11 There are 104 applications before us. Some applications have taken much longer
than others to assess, evaluate and determine. However, taking a very simplistic
approach of allowing a minimum of a fortnight per application it is, in our view,
not surprising that our determinations have taken time to date and will take
further time to complete.

12 We do not consider it would be responsible of us to provide a date on which
decisions on the applicants’ applications will be issued, for the reasons we have
advanced. In reality, there may very well be issues that we focus on as we
traverse and re-traverse the materials that we have before us and thus intimating
a date when decisions may be available is unrealistic.

13 This group of applicants and all other applicants can be assured the
commissioners are working as speedily as possible to issue decisions.

Dated at Christchurch this 30th day of June 2011

Some of the applicants are getting impatient and are contemplating judicial review as the following minute shows.

30th MINUTE OF COMMISSIONERS
Introduction
1 On or about the 11th of August 2011 we were forwarded, by Environment Canterbury, a copy of correspondence from Mr Kelvin Reid dated 1 August 2011.

2 Mr Reid set out a range of matters in his correspondence. However, he raised one core concern, which was to do with our unwillingness to give any indication at all as to when the decisions may be forthcoming.

3 Mr Reid also recorded that his clients were contemplating seeking judicial review, presumably in relation to our reluctance to intimate when a decision would be forthcoming.

4 He asks Environment Canterbury if it would investigate whether (we) the Commissioners would reconsider our timetable and our refusal to give an indication of the likely time period within which a decision may be forthcoming.
Discussion

5 For Mr Reid’s information we advise that our timetable is always under review. The Commissioners convene a weekly “Skype” video-telephone conference. An item on our agenda for those meetings is timetable and likely dates when a decision will issue. Our timetable always receives attention and is always under review.

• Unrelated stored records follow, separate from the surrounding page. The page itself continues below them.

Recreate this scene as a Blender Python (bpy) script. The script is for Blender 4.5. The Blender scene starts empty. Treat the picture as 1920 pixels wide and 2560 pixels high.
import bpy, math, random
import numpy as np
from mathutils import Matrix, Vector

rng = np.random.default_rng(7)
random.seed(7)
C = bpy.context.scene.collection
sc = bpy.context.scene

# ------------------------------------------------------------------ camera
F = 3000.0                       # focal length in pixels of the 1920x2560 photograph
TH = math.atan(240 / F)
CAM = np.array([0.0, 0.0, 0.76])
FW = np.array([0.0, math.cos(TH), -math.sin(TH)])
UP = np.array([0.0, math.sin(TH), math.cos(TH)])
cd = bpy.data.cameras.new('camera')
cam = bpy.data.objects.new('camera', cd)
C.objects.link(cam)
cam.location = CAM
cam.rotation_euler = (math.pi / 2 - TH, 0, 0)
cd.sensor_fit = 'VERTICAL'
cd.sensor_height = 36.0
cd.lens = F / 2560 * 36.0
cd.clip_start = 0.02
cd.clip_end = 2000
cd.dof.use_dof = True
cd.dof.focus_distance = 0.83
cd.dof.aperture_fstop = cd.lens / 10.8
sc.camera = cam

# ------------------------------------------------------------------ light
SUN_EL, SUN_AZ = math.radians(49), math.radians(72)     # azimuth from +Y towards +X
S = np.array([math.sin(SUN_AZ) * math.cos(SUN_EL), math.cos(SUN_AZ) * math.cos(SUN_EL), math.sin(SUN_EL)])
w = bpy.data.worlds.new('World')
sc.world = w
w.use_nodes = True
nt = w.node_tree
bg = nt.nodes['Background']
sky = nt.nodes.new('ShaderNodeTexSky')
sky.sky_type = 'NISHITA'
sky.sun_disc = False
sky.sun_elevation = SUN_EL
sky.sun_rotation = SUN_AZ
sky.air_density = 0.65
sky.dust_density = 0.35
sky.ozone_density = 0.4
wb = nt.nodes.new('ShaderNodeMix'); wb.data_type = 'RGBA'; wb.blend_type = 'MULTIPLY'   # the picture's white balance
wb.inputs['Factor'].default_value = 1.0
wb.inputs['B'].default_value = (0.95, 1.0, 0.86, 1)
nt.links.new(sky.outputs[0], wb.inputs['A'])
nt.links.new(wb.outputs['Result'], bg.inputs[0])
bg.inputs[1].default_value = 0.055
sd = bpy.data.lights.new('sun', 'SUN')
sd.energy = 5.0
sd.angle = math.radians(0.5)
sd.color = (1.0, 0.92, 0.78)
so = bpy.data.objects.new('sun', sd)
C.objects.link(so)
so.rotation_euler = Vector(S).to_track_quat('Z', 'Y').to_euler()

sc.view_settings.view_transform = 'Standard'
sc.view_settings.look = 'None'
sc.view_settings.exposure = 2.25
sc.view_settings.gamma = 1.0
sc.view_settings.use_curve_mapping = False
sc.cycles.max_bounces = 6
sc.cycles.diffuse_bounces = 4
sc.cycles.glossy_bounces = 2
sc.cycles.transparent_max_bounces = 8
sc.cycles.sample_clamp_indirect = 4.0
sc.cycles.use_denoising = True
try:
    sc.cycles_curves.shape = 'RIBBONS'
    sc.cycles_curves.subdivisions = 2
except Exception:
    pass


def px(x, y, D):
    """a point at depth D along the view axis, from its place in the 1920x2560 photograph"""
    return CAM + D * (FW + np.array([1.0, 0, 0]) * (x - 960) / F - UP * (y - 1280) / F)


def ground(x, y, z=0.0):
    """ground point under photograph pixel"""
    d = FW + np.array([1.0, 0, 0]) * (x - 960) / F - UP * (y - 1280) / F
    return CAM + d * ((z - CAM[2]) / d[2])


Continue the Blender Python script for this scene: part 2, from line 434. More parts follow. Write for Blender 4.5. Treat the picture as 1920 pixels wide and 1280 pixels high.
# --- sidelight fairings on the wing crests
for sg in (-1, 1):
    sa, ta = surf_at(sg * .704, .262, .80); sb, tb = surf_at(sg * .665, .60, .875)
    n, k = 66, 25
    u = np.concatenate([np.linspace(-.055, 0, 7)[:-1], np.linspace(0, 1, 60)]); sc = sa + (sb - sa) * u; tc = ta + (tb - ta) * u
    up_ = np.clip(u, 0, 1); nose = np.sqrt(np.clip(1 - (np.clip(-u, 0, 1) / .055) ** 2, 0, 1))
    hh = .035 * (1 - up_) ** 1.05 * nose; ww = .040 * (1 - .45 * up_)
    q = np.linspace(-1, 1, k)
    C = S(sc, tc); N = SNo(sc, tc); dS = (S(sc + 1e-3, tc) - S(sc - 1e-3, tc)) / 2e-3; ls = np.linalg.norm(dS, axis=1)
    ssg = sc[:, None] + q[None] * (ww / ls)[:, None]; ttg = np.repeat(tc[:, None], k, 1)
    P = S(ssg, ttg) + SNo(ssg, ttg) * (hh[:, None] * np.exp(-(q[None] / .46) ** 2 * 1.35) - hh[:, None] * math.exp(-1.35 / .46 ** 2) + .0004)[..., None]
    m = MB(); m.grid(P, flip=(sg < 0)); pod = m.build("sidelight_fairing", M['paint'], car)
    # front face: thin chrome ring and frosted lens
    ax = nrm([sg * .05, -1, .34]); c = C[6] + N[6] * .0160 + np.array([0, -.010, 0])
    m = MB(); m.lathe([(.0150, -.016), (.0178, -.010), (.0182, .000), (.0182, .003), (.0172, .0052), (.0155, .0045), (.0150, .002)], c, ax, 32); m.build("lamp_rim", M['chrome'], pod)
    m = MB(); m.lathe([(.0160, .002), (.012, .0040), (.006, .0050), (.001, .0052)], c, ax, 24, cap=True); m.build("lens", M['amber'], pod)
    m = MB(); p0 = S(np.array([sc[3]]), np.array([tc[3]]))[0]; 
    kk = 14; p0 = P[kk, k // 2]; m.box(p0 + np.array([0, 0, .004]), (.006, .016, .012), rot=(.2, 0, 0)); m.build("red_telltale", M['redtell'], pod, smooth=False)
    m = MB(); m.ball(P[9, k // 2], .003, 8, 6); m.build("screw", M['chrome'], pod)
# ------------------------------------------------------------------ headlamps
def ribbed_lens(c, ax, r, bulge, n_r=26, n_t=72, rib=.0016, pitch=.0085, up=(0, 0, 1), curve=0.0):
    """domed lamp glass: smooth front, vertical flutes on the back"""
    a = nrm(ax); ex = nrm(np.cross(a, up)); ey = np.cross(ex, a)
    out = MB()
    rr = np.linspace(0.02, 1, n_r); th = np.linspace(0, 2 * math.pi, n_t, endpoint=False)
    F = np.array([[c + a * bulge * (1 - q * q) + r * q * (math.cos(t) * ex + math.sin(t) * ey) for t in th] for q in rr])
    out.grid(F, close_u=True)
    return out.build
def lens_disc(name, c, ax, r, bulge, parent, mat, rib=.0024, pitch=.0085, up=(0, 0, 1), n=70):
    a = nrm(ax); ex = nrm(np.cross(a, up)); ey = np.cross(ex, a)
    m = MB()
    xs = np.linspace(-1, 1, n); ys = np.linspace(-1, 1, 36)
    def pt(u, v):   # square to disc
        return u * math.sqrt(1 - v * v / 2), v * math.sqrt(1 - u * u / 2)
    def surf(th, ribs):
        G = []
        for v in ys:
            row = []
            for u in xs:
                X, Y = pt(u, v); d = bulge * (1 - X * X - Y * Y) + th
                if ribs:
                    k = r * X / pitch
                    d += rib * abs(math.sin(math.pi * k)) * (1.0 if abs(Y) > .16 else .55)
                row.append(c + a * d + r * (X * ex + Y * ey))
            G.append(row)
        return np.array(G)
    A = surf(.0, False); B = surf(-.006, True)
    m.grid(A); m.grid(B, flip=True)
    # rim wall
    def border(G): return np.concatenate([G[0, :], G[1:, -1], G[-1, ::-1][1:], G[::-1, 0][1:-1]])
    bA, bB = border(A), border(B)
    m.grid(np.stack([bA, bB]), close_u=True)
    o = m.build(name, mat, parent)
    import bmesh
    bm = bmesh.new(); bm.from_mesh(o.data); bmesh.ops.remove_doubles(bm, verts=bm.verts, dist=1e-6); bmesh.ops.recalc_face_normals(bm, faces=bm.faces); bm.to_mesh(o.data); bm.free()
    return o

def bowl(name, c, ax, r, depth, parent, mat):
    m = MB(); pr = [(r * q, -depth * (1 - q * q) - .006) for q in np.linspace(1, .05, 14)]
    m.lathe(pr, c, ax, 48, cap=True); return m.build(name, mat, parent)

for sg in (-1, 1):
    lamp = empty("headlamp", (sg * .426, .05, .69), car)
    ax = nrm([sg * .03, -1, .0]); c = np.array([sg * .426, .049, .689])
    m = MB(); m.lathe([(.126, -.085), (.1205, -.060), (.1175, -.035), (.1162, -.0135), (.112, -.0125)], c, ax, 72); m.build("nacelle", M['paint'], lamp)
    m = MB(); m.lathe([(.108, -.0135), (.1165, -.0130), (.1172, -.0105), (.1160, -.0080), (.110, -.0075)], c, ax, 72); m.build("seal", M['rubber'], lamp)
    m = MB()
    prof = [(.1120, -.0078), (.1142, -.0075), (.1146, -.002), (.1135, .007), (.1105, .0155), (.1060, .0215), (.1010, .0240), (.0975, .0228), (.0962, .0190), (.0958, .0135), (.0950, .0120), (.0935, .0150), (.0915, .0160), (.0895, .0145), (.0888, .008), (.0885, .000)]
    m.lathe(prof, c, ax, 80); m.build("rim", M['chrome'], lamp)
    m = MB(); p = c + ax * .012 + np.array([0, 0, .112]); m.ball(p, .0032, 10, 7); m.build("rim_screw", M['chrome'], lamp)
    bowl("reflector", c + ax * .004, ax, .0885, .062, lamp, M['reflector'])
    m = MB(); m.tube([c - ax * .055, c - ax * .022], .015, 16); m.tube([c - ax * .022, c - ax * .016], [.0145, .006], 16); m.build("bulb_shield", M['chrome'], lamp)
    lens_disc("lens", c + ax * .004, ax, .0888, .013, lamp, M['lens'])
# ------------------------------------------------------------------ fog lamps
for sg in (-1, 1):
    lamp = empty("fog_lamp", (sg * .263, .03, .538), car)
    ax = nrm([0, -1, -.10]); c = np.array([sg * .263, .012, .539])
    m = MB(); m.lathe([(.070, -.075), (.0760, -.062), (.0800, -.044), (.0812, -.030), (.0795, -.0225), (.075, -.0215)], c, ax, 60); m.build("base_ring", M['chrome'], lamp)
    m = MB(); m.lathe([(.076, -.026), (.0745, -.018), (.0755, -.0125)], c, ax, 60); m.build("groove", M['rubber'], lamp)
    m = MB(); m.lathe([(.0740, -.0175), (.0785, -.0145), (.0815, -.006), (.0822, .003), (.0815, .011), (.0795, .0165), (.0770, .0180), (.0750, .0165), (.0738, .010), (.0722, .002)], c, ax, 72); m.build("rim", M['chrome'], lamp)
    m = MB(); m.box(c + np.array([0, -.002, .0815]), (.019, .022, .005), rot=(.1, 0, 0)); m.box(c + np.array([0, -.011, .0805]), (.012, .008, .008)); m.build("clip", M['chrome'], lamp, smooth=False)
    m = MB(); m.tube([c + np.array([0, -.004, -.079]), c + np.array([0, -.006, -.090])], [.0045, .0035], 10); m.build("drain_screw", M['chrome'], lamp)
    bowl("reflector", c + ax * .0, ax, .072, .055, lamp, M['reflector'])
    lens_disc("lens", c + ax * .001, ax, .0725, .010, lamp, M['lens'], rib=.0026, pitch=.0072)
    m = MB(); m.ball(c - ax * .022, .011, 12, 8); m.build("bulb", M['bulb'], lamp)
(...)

6 As Chair, I wish to emphasize that all of the Commissioners are devoting their full time and attention to ensuring the decision is progressed in a timely fashion.

7 In terms of our reluctance to give an indication of the likely time period within which a decision may be forthcoming, I should explain.

8 We have been hesitant to give an indication as there is significant variability in terms of the time it takes to complete decisions for different applications. Some of the applications present a range of challenges and issues and consequently the decisions are complex and take a considerable period of time. In contrast, other applications are more straightforward and the time it takes to draft a decision is much less.

9 We did not wish to give an indicative date and find that we would not be able to comply with that indication. We thought it better that we signal that we are working in a concentrated fashion and we would issue the decision as soon as we possibly could, rather than nominate a date and face disappointment if that date were not meet.

Outcome

10 On reflection and taking into account the matters raised by Mr Reid, it is clearly the applicants’ preference to receive, as Mr Reid asks for, an indication of the likely time period within which the decision may be forthcoming.

11 Doing our very best to assess a range of factors, the Commissioners can and do indicate that a decision will in all likelihood be available in the week commencing

21 November 2011. That is our very best and diligent estimate of when a decision is likely to be forthcoming.

12 We still have considerable work before us in terms of further review of evidence and review of decisions, and consideration of conditions.

13 If it appears that the indicative date we have given above is unlikely to be meet,
we will issue memoranda as soon as we have information before us to that effect.

14 We also should signal that we intend within the next few weeks to issue our
decision in respect of the application by the Upper Waitaki Community Irrigation
Company.

15 We are also currently considering we should issue decisions on the “smaller”
applications. However, that would require us to deviate from the approach that
we had earlier settled upon.

16 As before, the hearing remains adjourned.